No one ruled out a non-Italian pope to end the four-century local domination of the papacy and to stress the universal nature of Roman Catholicism. But knowledge of the complex Vatican apparatus weighed heavily in favor of Italians.

Non-Italian front-runners included Argentinian Eduardo Pironio, 57, and Dutchman Johannes Willebrands, 68.

In fact, Cardinal Wojtyła, archbishop of Krakow, won on the eighth ballot.

This time, the experts and oddsmakers seem to agree that Cardinal Scola is the favorite, but they don’t agree on all of the second-tier favorites. A survey of Vatican watchers by YouTrend listed Cardinal Timothy Dolan of the United States as the second most likely pope, followed by Cardinals Ouellet, Scherer and O’Malley. Cardinal Luis Tagle, of the Philippines, was sixth. A couple of the oddsmakers’ favorites, including Cardinals Turkson and Bertone, do not appear on the YouTrend list.

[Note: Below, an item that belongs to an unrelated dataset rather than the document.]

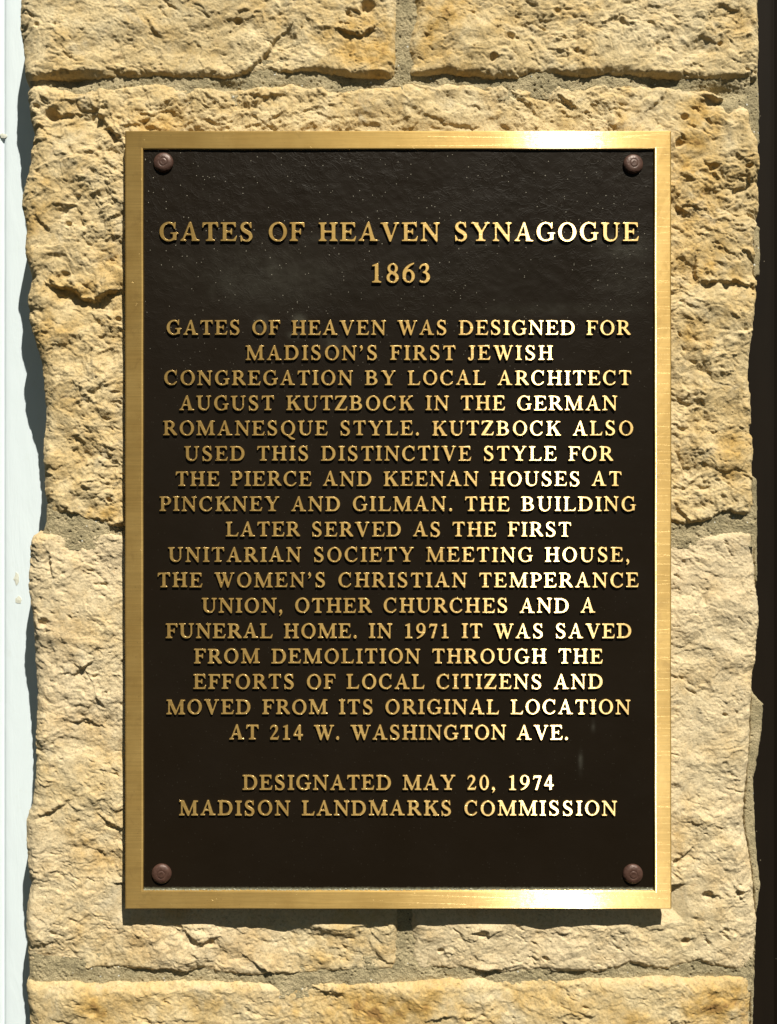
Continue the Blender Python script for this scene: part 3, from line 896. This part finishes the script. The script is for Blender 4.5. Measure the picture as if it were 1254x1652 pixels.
# ------------------------------------------------------------------ letters
S, T = 20.0, 9.5
def rect(x0, y0, x1, y1):
    return [(x0, y0), (x1, y0), (x1, y1), (x0, y1)]
def ell(cx, cy, rx, ry, n=56, p=2.0):
    o = []
    for k in range(n):
        a = 2 * math.pi * k / n
        c, s = math.cos(a), math.sin(a)
        o.append((cx + rx * math.copysign(abs(c) ** (2 / p), c), cy + ry * math.copysign(abs(s) ** (2 / p), s)))
    return o
def stroke(pts):
    """catmull-rom through (x, y, width), as an outline polygon"""
    P = [pts[0]] + list(pts) + [pts[-1]]
    q = []
    for i in range(1, len(P) - 2):
        for k in range(10):
            t = k / 10
            q.append(tuple(0.5 * (2 * P[i][c] + (P[i + 1][c] - P[i - 1][c]) * t + (2 * P[i - 1][c] - 5 * P[i][c] + 4 * P[i + 1][c] - P[i + 2][c]) * t * t
                     + (3 * P[i][c] - P[i - 1][c] - 3 * P[i + 1][c] + P[i + 2][c]) * t ** 3) for c in range(3)))
    q.append(tuple(pts[-1]))
    out = []
    for i in range(len(q) - 1):          # a chain of quads and discs keeps tight bends whole
        (x0, y0, w0), (x1, y1, w1) = q[i], q[i + 1]
        dx, dy = x1 - x0, y1 - y0; l = math.hypot(dx, dy) or 1
        nx, ny = -dy / l, dx / l
        out.append([(x0 + nx * w0 / 2, y0 + ny * w0 / 2), (x1 + nx * w1 / 2, y1 + ny * w1 / 2), (x1 - nx * w1 / 2, y1 - ny * w1 / 2), (x0 - nx * w0 / 2, y0 - ny * w0 / 2)])
        if i:
            out.append(ell(x0, y0, w0 / 2, w0 / 2, 14))
    return out
def serif(xa, xb, y, x0, x1):
    """slab serif from x0 to x1 at y=0 or 100 round a stem xa..xb, with brackets"""
    if y == 0:
        return [rect(x0, 0, x1, 7.5), [(max(x0, xa - 7), 6), (xa, 15), (xb, 15), (min(x1, xb + 7), 6)]]
    return [rect(x0, 92.5, x1, 100), [(max(x0, xa - 7), 94), (xa, 85), (xb, 85), (min(x1, xb + 7), 94)]]
def bowl(xl, xr, y0, y1, s=S, t=T):
    def half(xl, xr, y0, y1):
        xm = xl + (xr - xl) * 0.38; cy = (y0 + y1) / 2; rx = xr - xm; ry = (y1 - y0) / 2
        o = [(xl, y0)]
        for k in range(25):
            a = -math.pi / 2 + math.pi * k / 24
            o.append((xm + rx * math.copysign(abs(math.cos(a)) ** 0.9, 1), cy + ry * math.sin(a)))
        o.append((xl, y1))
        return o
    return ('ring', half(xl, xr, y0, y1), half(xl + 2, xr - s, y0 + t, y1 - t))
E_TOP = lambda x: [rect(12, 91.5, x - 2, 100), [(x - 1, 100), (x, 74), (x - 6, 74), (x - 12, 87), (x - 24, 92), (x - 24, 100)]]
E_BOT = lambda x: [rect(12, 0, x - 6, 8.5), [(x - 6, 0), (x, 27), (x - 6, 27), (x - 14, 13), (x - 28, 8), (x - 28, 0)]]
E_MID = [rect(30, 46.5, 58, 55.5), [(62, 35), (56.5, 35), (50, 48), (50, 54), (56.5, 67), (62, 67)]]
STEM = lambda x0, x1, a=0, b=100: [rect(x0, a, x1, b)]
def cshape(cx, rx, ry, a0, a1, s=S + 1, t=T):
    pts = []
    for k in range(17):
        a = math.radians(a0 + (a1 - a0) * k / 16)
        w = t + (s - t) * abs(math.cos(a)) ** 1.6 * (1 if math.cos(a) < 0 else 0.35)
        pts.append((cx + (rx - w / 2) * math.cos(a), 50 + (ry - w / 2) * math.sin(a), w))
    return stroke(pts)
comma = [ell(12, 9, 11, 11, 20)] + stroke([(16, 9, 12), (18, 0, 11), (13, -12, 8), (4, -21, 4)])
six = [('ring', ell(34, 33, 33, 35), ell(34, 32, 15, 26))] + stroke([(11, 34, 20), (13, 58, 19), (27, 80, 15), (44, 93, 11), (61, 100, 7)])
def rot180(x, y, w=68, h=100):
    return (w - x, h - y)
def rotshape(sh, w=68):
    if sh[0] == 'ring':
        return ('ring', [rot180(*p, w=w) for p in sh[1]], [rot180(*p, w=w) for p in sh[2]])
    return [rot180(*p, w=w) for p in sh]
G = {   # character: (left bearing, advance, shapes), units: cap height = 100
 'A': (2, 109, [[(8, 0), (18, 0), (57, 100), (48, 103)], [(65, 0), (90, 0), (58, 103), (46, 103)], rect(25, 31, 72, 39.5)] + serif(11, 16, 0, 0, 32) + serif(70, 86, 0, 60, 104)),
 'B': (3, 101, STEM(12, 32) + [rect(0, 0, 14, 7.5), rect(0, 92.5, 14, 100), bowl(20, 81, 48, 100, S, 8.5), bowl(20, 88, 0, 56, S + 1, 8.5)]),
 'C': (4, 101, cshape(49, 49, 52.5, 42, 318) + [[(79, 66), (85, 66), (87, 102), (82, 102), (72, 88)], [(80, 14), (90, 22), (86, 26), (76, 18)]]),
 'D': (2, 109, STEM(12, 32) + [rect(0, 0, 14, 7.5), rect(0, 92.5, 14, 100), bowl(18, 101, 0, 100, S + 1, T)]),
 'E': (2, 92, STEM(12, 32) + [rect(0, 0, 14, 7.5), rect(0, 92.5, 14, 100)] + E_TOP(82) + E_BOT(88) + E_MID),
 'F': (2, 84, STEM(12, 32) + [rect(0, 92.5, 14, 100)] + serif(12, 32, 0, 0, 46) + E_TOP(81) + E_MID),
 'G': (5, 109, cshape(49, 49, 52.5, 42, 322) + [[(79, 66), (85, 66), (87, 102), (82, 102), (72, 88)], rect(73, 6, 92, 42), rect(59, 39, 102, 46.5), [(64, 1), (92, 10), (92, 20), (73, 20)]]),
 'H': (3, 109, STEM(12, 32) + STEM(71, 91) + serif(12, 32, 0, 0, 44) + serif(12, 32, 1, 0, 44) + serif(71, 91, 0, 59, 103) + serif(71, 91, 1, 59, 103) + [rect(20, 46.5, 80, 55.5)]),
 'I': (3, 50, STEM(12.5, 32.5) + serif(12.5, 32.5, 0, 0, 45) + serif(12.5, 32.5, 1, 0, 45)),
 'J': (1, 59, STEM(22, 42, 22) + serif(22, 42, 1, 9, 54) + stroke([(32, 28, 20), (31, 13, 18), (25, 3, 12), (15, 1, 9), (9, 6, 8)]) + [ell(9, 11, 9, 9, 20)]),
 'K': (5, 109, STEM(12, 32) + serif(12, 32, 0, 0, 45) + serif(12, 32, 1, 0, 45) + [[(28, 36), (28, 49), (74, 96), (88, 96)], rect(62, 92.5, 98, 100), [(40, 54), (56, 68), (96, 6), (70, 4)], rect(62, 0, 104, 7)]),
 'L': (2, 92, STEM(12, 32) + [rect(0, 0, 14, 7.5)] + serif(12, 32, 1, 0, 46) + E_BOT(88)),
 'M': (2, 134, STEM(13, 23) + serif(13, 23, 0, 0, 37) + [rect(0, 92.5, 26, 100), [(9, 100), (33, 100), (72, 12), (66, -2), (58, -2)], [(58, -2), (67, -2), (108, 100), (98, 100)]] + STEM(96, 116) + serif(96, 116, 0, 83, 129) + [rect(98, 92.5, 129, 100)]),
 'N': (2, 109, STEM(13, 23) + serif(13, 23, 0, 0, 37) + [rect(0, 92.5, 24, 100), [(5, 100), (30, 100), (92, 14), (92, -3), (84, -3)]] + STEM(82, 92, -2) + serif(82, 92, 1, 69, 105)),
 'O': (5, 109, [('ring', ell(49.5, 50, 49.5, 52.5), ell(49.5, 50, 29.5, 43.5))]),
 'P': (2, 84, STEM(12, 32) + [rect(0, 92.5, 14, 100), bowl(20, 80, 42, 100, S, 8.5)] + serif(12, 32, 0, 0, 46)),
 'Q': (5, 109, [('ring', ell(49.5, 50, 49.5, 52.5), ell(49.5, 50, 29.5, 43.5))] + stroke([(44, 2, 9), (56, -6, 14), (74, -20, 14), (98, -26, 5)])),
 'R': (3, 101, STEM(12, 32) + [rect(0, 92.5, 14, 100), bowl(20, 80, 44, 100, S, 8.5), [(36, 50), (58, 52), (97, 6), (97, 0), (74, 0)]] + serif(12, 32, 0, 0, 45)),
 'S': (6, 84, stroke([(60, 76, 5), (53, 90, 7), (36, 97.5, 9), (19, 93, 14), (12, 77, 18), (19, 61, 20), (36, 50, 21), (54, 38, 20), (59, 22, 18), (50, 7, 13), (32, 1.5, 9), (14, 8, 7), (6, 24, 5)]) + [[(56, 102), (62, 102), (64, 70), (58, 70), (49, 88)], [(4, -2), (9, -2), (18, 12), (8, 31), (2, 31)]]),
 'T': (3, 92, STEM(33.5, 53.5) + serif(33.5, 53.5, 0, 19, 68) + [rect(3, 91.5, 84, 100), [(0, 73), (6, 73), (12, 87), (25, 92), (25, 100), (2, 100)], [(87, 73), (81, 73), (75, 87), (62, 92), (62, 100), (85, 100)]]),
 'U': (2, 109, STEM(13, 33, 34) + STEM(81, 91, 34) + serif(13, 33, 1, 0, 46) + serif(81, 91, 1, 68, 104) + [('ring', [(13, 38)] + [(52 - 39 * math.cos(a * math.pi / 24), 34 - 36.5 * math.sin(a * math.pi / 24)) for a in range(25)] + [(91, 38)], [(33, 40)] + [(57 - 24 * math.cos(a * math.pi / 24), 34 - 26 * math.sin(a * math.pi / 24)) for a in range(25)] + [(81, 40)])]),
 'V': (2, 109, [[(9, 100), (35, 100), (64, 12), (58, -3), (49, -3)], [(49, -3), (58, -3), (94, 100), (84, 100)]] + [rect(0, 92.5, 44, 100), rect(71, 92.5, 103, 100)]),
 'W': (1, 143, [[(9, 100), (33, 100), (58, 12), (53, -3), (44, -3)], [(44, -3), (53, -3), (80, 84), (74, 98)], [(54, 100), (78, 100), (104, 12), (99, -3), (90, -3)], [(90, -3), (99, -3), (131, 100), (121, 100)], rect(0, 92.5, 42, 100), rect(47, 92.5, 84, 100), rect(109, 92.5, 140, 100)]),
 'Y': (3, 109, STEM(43, 63, 0, 48) + serif(43, 63, 0, 26, 80) + [[(8, 100), (34, 100), (64, 44), (44, 44)], [(54, 50), (63, 44), (95, 100), (84, 100)], rect(0, 92.5, 42, 100), rect(71, 92.5, 103, 100)]),
 'Z': (1, 92, [rect(5, 91.5, 84, 100), rect(2, 0, 84, 8.5), [(1, 0), (1, 5), (58, 94), (85, 100), (85, 95), (28, 6)], [(3, 72), (9, 72), (15, 86), (28, 92), (28, 100), (5, 100)], [(83, 0), (89, 27), (83, 27), (75, 13), (60, 8), (60, 0)]]),
 '0': (5, 76, [('ring', ell(33, 50, 33, 52), ell(33, 50, 15, 43))]),
 '1': (12, 76, STEM(17, 36, 0, 98) + serif(17, 36, 0, 2, 52) + [[(2, 84), (2, 91), (30, 102), (36, 102), (36, 86), (20, 88)]]),
 '2': (5, 76, stroke([(5, 72, 6), (13, 89, 10), (29, 95, 12), (45, 87, 17), (48, 70, 18), (38, 50, 14), (22, 28, 10), (8, 8, 8)]) + [rect(3, 0, 56, 13), [(50, 0), (57, 0), (65, 25), (60, 25), (50, 12)]]),
 '3': (6, 76, stroke([(6, 74, 9), (13, 89, 10), (29, 95, 11), (43, 89, 17), (45, 74, 17), (36, 60, 11), (22, 54, 7)]) + stroke([(22, 54, 7), (40, 50, 13), (50, 33, 20), (45, 13, 17), (29, 4, 10), (15, 4, 10), (8, 8, 11)])),
 '4': (3, 76, [rect(36, 0, 54, 100), rect(2, 25, 68, 37), [(36, 101), (50, 101), (13, 34), (2, 26), (2, 34)]]),
 '6': (4, 76, six),
 '7': (6, 76, [rect(8, 84, 62, 98), [(46, 86), (62, 94), (37, 0), (18, 0)], [(3, 70), (8, 70), (18, 84), (12, 98), (9, 98)]]),
 '8': (5, 76, [('ring', ell(33, 75, 28, 27), ell(33, 76, 12, 19)), ('ring', ell(33, 27, 33, 29), ell(32, 26, 15, 20)), [(14, 62), (26, 64), (52, 40), (40, 36)]]),
 '9': (4, 76, [rotshape(s) for s in six]),
 '.': (6, 38, [ell(12, 9, 11.5, 11.5, 24)]),
 ',': (6, 38, comma),
 "'": (4, 38, [[(x + 0, y + 82) for x, y in p] for p in comma]),
}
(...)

To be sure, experts aren’t always less wise than crowds. A few Supreme Court experts did a better job forecasting last summer’s health care decision than prediction markets did, and their success did not appear to be merely a matter of chance. Those experts managed to read some of the signs around the court in the weeks leading up the decision. The odds on the prediction market, by contrast, did not react to the signs at all.

Similarly, during the 2012 election, poll analysts arguably did a better job than prediction markets or oddsmakers.

A conclave is precisely the sort of event that can play to experts’ strengths. As with the health care decision, experts have the potential to collect useful information that isn’t available to the public. Of course, having the potential to do something and actually doing it are two different things.

Correction: March 13, 2013
An earlier version of this post incorrectly cited an Aug. 11, 1978, article from The Catholic Herald as forecasting the conclave that elected Pope John Paul II. That article, in fact, described the conclave that elected Pope John Paul I, who died after a month in office. The article has been replaced by the Associated Press article from Oct. 14, 1978.